A few days later the Seller gave notice to that the Buyer that it terminated the Contract, forfeited the deposit and reserved its rights to sue for damages for breach of contract. The Buyer disputed the Seller’s termination and lodged a caveat on the property. The Seller commenced proceedings for breach of contract and in reply the Buyer sought a declaration that the Contract had not been validly terminated and sought an order for specific performance of the Contract.


The Court's findings

The Buyer’s contractual promise to pay

The Seller argued that:

  • the Special Condition providing that the balance purchase price payable at settlement was to be adjusted by an amount equivalent to the value of any outstanding incentives was merely an adjustment which took place at settlement which should be regarded as equivalent to the usual apportionments for rates and outgoings and not affecting the assessment of the “balance of the Purchase Price”; and
  • on the proper construction of the Contract, it would not necessarily follow that there would be a deduction (that they perhaps had already paid the incentives to the lessees which would result in no adjustment under the Special Condition).

The Court found that:

  • the promise to pay the ‘balance of the purchase price’ must be construed as contemplating the deduction of something from the purchase price. His Honour’s view was that the promise to pay “the balance of the Purchase Price” must be construed by reference to the following clauses of the Contract, namely:
    • Standard clause 4.1 (settlement and possession)
    • Standard clause 13.1 (Buyer’s default)
    • Standard clause 15.6 (deduction of land tax)
    • Special Condition 11.12 (in the context of obliging the Seller to allow an adjustment to “the balance Purchase Price payable on settlement” of an amount equal to the outstanding incentives.
  • on the proper construction of the Contract, the maximum amount which could be payable under the Contract was $81,200,000.00 less the amount payable for the outstanding incentives. His Honour stated that it was an inevitability (not just a possibility) that the amount paid by the Buyer would be a lesser amount, because it was an inevitability (and not just a possibility) that there would be an adjustment required by operation of Special Condition 11.12 if the contract was to proceed to settlement, and the Seller was to have complied with its obligations in relation to the leases and incentive arrangements.

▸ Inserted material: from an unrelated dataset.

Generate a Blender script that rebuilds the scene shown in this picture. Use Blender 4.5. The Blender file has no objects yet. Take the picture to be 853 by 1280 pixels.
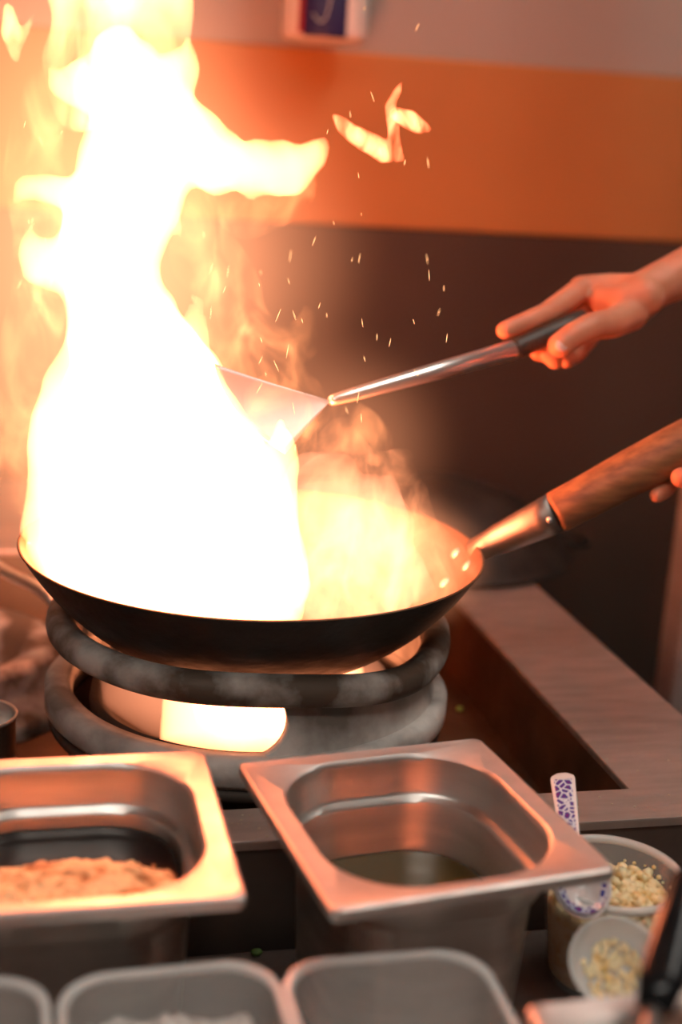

So, whose version of the transfers should have been used?

The critical question during trial was whether the Seller was contractually entitled to insist on its version of the transfer documents.

Standard clause 10 of the Contract required the Buyer to prepare and deliver the transfer documents to the Seller within a reasonable time prior to the settlement date. The Seller was then obliged to execute the transfer documents in exchange for the balance of the Purchase Price.

The Buyer’s solicitor sent draft transfer forms to the Seller’s solicitor listing the adjusted purchase price of $79,196,949.34 in Item 4 “Consideration” on the Form 1 and also as the total cash figure in Part B, Panel 4 “Details of Sale Price” in the Form 24.

The Seller’s solicitor responded suggesting that the full purchase price of $81,200,000.00 should be displayed on the forms and after numerous email exchanges with the Buyer’s solicitor later delivered a Form 1 Transfer and Form 24 executed by the Seller with the amount of consideration shown as $81,200,000.00. Such conduct amounted to the following inferences:

  • The Seller transfers the fee simple to the Buyer for the monetary consideration of $81,200,000.00;
  • The Seller acknowledges the receipt of the monetary consideration of $81,200,000.00;
  • The Seller declares, amongst other things, the truth and correctness of the information contained in the forms.

His Honour concluded that the Seller was not contractually entitled to insist on its version of the transfer. This was because on the proper construction of the Contract as entered into, the maximum amount which could be paid by the Buyer under the Contract was not $81,200,000.00, but $81,200,000.00 less the rental incentive deduction.

His Honour made reference to:

  • the Land Titles Practice Manual and the requirements set out in the Manual for completion of a Form 1 Transfer and a Form 24. In particular, that the Manual provides instructions as to the completion of the forms by the provision of an additional detail via a Form 20 “Enlarged Panel” where further detail is thought necessary. 
  • section 194 of the Criminal Code 1899 (Qld), section 239 of the Land Valuation Act 2010 (Qld), the Australia Solicitors Conduct Rules 2012 and section 122 of the Taxation Administration Act 2001 which all contain various prohibitions against recording false or misleading information in the transfer forms.

Conclusion

Finding for the Buyer and declaring that the Contract was not lawfully terminated by the Seller, His Honour stated that:

  • it was wrong for the Seller to insist on completion of the forms in a way which involved the Seller declaring (and the Buyer agreeing) that $81,200,000.00 was the full amount paid by the Buyer for the transfer of land; and
  • the Seller could have dealt with its stated concerns about misrepresentation by filling out the forms in such a way as to provide further detail about the manner of calculation of consideration payable under the Contract.